We all know that Valentine's Day is a day of romance, flowers, chocolates, and, of course, jewelry. But how many of us know the true origins of the holiday? We thought we would take a liberty by offering a little history lesson in love...

It started with Saint Valentine...

There are a few legends in the Catholic Church about a martyred Saint Valentine. Our favorite of these? Saint Valentine, imprisoned and brutalized by Romans, fell in love with his jailor's daughter, who visited him during his confinement. Before Valentine's death, he wrote her a letter signed "From your Valentine"--words we continue to use every Valentine's Day!

Then it took on new meaning...

Before Valentine's Day was "created", the pagan celebration of Lupercalia occurred in mid-February every year. It was essentially a fertility festival, wherein women were "slapped" with blood (usually of a sacrificial animal) in hopes the ritual would make them fertile in the next year.

History.com says, "Lupercalia was a bloody, violent and sexually-charged celebration awash with animal sacrifice, random matchmaking and coupling in the hopes of warding off evil spirits and infertility." Many historians deem that this pagan holiday had a profound influence on Valentine's Day, contributing to it ultimately becoming a celebration of romance, intimacy, and love.

Before long, we started sending "Valentines"...

Historians say the oldest known written valentine still in existence today was a poem written in 1415 by Charles, Duke of Orleans, to his wife while he was imprisoned in the Tower of London. It went just like this:

My very gentle Valentine,
Since for me you were born too soon,
And I for you was born too late.
God forgives him who has estranged
Me from you for the whole year.
I am already sick of love,
My very gentle Valentine.

 

Then England picked up the tradition...

By the 1600s, Valentine's Day began to be celebrated among all social classes in Great Britain. Within a couple hundred years, small gifts and Valentine's notes were exchanged, and by the 20th century, printed Valentine's cards started to come into rotation. 
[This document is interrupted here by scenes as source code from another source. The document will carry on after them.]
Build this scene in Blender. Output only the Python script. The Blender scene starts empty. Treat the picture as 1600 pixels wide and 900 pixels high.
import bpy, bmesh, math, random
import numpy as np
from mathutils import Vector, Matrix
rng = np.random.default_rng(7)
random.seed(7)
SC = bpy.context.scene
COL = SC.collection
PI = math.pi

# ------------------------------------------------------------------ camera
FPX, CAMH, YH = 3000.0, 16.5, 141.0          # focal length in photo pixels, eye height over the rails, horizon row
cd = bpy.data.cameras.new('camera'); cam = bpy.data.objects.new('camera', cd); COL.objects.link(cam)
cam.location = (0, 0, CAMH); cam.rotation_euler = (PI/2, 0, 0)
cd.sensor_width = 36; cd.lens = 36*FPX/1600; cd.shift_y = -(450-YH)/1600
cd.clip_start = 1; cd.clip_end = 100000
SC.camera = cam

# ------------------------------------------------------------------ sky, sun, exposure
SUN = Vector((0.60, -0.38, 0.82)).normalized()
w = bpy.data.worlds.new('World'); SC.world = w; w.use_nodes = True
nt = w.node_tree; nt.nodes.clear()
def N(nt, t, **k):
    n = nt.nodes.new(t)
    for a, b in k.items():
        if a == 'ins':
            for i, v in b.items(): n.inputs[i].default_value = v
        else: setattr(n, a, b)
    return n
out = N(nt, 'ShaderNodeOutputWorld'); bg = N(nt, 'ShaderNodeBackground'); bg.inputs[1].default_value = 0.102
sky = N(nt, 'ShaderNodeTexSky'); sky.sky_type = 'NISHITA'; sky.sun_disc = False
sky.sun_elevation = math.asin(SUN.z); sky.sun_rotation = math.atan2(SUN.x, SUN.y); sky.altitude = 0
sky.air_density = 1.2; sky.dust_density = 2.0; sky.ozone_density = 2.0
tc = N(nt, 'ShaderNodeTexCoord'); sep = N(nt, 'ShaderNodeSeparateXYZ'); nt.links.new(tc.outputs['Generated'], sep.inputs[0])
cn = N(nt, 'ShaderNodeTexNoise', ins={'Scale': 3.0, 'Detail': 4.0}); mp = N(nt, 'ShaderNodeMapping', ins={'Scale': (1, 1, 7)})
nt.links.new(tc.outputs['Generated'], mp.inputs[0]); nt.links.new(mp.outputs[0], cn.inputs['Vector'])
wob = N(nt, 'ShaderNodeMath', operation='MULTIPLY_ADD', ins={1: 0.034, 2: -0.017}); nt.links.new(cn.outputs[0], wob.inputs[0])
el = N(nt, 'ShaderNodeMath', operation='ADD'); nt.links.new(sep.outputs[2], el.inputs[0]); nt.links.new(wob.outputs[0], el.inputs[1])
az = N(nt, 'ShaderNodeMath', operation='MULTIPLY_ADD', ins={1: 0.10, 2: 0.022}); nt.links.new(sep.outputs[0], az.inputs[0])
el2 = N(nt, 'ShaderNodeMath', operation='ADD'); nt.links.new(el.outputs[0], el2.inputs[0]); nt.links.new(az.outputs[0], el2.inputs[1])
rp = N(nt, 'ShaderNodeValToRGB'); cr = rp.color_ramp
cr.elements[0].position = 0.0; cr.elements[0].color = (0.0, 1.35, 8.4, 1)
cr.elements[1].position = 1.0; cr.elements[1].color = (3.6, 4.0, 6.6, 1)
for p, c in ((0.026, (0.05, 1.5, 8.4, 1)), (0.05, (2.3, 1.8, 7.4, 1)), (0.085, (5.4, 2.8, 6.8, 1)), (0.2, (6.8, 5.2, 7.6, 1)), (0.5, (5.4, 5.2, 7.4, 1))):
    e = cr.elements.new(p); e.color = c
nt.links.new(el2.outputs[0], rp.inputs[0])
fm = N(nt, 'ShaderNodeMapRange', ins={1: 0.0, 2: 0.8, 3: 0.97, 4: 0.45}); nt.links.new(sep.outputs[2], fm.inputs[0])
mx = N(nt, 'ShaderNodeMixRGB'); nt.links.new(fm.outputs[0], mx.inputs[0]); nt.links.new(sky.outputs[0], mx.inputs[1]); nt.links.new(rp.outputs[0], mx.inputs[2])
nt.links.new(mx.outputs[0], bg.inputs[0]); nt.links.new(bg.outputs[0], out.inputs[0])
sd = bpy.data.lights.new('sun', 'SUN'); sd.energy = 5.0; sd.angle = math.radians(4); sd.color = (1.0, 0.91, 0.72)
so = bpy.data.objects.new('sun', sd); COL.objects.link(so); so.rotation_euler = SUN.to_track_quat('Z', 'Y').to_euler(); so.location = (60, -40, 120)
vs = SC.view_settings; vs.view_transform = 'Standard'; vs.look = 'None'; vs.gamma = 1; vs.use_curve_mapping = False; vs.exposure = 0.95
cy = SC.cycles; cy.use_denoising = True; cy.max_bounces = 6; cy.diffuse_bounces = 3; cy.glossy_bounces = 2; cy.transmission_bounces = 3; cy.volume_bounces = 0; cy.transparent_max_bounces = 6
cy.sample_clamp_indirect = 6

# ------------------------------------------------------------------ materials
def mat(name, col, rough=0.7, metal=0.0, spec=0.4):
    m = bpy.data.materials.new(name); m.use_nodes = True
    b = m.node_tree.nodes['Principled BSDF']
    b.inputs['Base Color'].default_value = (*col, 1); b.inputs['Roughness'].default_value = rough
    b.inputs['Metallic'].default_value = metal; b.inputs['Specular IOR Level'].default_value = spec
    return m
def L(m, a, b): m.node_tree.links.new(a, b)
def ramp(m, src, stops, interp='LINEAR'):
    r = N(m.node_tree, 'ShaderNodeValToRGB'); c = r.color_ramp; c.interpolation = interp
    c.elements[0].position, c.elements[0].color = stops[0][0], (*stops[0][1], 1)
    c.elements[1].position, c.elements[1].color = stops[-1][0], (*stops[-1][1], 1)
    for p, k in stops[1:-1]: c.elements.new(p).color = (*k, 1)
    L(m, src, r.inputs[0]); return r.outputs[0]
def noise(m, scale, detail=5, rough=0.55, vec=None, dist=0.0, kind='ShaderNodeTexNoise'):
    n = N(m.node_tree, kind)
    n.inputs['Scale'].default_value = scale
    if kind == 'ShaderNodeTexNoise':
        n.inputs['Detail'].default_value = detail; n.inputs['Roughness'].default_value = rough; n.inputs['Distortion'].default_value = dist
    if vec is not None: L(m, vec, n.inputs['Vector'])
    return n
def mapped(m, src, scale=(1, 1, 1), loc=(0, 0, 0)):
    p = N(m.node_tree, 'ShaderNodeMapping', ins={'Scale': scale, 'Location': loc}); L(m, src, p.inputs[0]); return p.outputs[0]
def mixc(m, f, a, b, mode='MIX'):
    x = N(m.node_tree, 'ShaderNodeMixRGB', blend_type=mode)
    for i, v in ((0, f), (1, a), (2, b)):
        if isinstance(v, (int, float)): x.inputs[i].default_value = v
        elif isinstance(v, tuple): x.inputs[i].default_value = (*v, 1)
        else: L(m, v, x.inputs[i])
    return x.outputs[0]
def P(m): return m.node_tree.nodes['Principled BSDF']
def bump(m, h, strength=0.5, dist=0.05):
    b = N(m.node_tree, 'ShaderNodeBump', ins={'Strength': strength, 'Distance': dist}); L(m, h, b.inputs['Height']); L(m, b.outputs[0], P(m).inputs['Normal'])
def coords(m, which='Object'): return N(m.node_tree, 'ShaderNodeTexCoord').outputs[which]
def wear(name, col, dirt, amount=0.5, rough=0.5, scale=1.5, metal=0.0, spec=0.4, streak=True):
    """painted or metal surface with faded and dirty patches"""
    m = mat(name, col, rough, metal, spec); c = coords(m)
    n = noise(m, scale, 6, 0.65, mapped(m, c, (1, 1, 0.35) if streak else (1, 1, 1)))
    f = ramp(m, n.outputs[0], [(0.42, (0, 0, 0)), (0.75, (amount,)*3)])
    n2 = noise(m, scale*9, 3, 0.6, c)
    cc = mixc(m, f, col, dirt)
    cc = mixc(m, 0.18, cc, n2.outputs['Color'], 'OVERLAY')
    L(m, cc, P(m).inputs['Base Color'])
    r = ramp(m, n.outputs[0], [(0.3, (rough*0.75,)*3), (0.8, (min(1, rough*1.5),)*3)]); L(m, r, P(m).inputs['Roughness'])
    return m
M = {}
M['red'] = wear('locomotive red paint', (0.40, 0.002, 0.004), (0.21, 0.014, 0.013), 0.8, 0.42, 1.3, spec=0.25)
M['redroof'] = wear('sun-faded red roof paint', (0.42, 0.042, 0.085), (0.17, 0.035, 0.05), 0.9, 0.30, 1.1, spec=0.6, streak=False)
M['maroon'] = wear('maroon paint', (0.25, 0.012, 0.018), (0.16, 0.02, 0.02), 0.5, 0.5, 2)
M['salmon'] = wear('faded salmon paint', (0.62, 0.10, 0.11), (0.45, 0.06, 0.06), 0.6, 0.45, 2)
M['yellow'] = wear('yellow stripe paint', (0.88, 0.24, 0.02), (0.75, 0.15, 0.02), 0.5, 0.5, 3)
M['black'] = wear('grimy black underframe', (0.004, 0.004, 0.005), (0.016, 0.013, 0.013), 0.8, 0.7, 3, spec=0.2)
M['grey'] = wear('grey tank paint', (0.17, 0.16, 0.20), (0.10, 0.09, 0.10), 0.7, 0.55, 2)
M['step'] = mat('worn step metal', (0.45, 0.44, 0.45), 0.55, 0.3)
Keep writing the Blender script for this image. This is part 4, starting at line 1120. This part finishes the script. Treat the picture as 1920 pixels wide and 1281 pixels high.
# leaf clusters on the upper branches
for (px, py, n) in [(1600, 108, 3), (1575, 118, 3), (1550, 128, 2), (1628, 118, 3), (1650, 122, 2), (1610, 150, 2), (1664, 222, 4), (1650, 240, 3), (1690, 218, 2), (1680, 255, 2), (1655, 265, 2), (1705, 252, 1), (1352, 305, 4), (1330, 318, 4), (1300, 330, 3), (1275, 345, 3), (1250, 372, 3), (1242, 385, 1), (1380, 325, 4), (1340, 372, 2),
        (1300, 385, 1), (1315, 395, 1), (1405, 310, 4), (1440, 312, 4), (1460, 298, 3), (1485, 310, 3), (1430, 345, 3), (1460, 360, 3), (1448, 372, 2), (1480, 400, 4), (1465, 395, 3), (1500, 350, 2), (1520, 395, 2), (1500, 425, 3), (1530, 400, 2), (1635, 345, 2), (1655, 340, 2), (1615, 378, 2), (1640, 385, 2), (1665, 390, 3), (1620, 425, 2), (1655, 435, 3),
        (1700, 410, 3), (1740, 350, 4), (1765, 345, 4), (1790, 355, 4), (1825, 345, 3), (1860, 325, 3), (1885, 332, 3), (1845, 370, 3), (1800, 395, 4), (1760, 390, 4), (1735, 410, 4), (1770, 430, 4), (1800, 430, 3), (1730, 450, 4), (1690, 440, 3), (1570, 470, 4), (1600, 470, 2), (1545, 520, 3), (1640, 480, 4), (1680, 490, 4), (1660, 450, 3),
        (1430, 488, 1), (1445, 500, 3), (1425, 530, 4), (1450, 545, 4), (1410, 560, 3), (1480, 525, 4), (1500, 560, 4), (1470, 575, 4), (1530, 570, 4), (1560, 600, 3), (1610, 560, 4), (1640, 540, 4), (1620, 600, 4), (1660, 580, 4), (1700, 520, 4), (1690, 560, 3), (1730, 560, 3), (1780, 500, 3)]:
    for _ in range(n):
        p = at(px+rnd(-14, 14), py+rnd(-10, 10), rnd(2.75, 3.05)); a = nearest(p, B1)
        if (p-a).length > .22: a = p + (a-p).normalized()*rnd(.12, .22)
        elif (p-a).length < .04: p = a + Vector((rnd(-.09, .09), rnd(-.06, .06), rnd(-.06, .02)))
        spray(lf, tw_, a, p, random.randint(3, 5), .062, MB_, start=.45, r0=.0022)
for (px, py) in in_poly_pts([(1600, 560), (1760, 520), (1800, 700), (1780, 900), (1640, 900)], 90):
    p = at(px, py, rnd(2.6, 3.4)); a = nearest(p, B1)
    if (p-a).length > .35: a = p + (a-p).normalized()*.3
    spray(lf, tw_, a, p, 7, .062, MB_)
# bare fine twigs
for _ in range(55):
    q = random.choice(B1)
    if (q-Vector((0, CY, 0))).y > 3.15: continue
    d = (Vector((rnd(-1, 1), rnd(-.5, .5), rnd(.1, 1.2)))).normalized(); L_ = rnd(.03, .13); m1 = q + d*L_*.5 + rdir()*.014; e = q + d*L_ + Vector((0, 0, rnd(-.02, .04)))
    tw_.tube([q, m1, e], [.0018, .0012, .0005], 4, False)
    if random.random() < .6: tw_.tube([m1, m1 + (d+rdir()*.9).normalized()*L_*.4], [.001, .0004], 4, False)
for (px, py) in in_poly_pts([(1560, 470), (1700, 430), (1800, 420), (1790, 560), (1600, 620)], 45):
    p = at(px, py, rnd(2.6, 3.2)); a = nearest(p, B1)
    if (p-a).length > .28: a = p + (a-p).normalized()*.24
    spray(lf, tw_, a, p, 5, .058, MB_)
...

Then America got in on the action...

Well, it wasn't just the United States. Mexico and Canada also started taking part, as well as France and Australia (a GB colony). In the 1840s, a woman named Esther A. Howland began selling mass-produced Valentine's cards in America. To this day, she is known as the "Mother of the Valentine." In fact, Howland's creations are the reason we recognize the lace-bordered red heart card as the quintessential Valentine card today. 

Valentine's Day, today.

Today, Valentine's Day is widely celebrated in the western world, with true romantics opting for luxurious gifts and proclamations of love every year. Of course, the gift of jewelry is nothing new--women have been adorned with jewelry by loved ones long before the holiday came into fruition. That said, a sparkling gift given on Valentine's Day is something we at SW can absolutely get behind.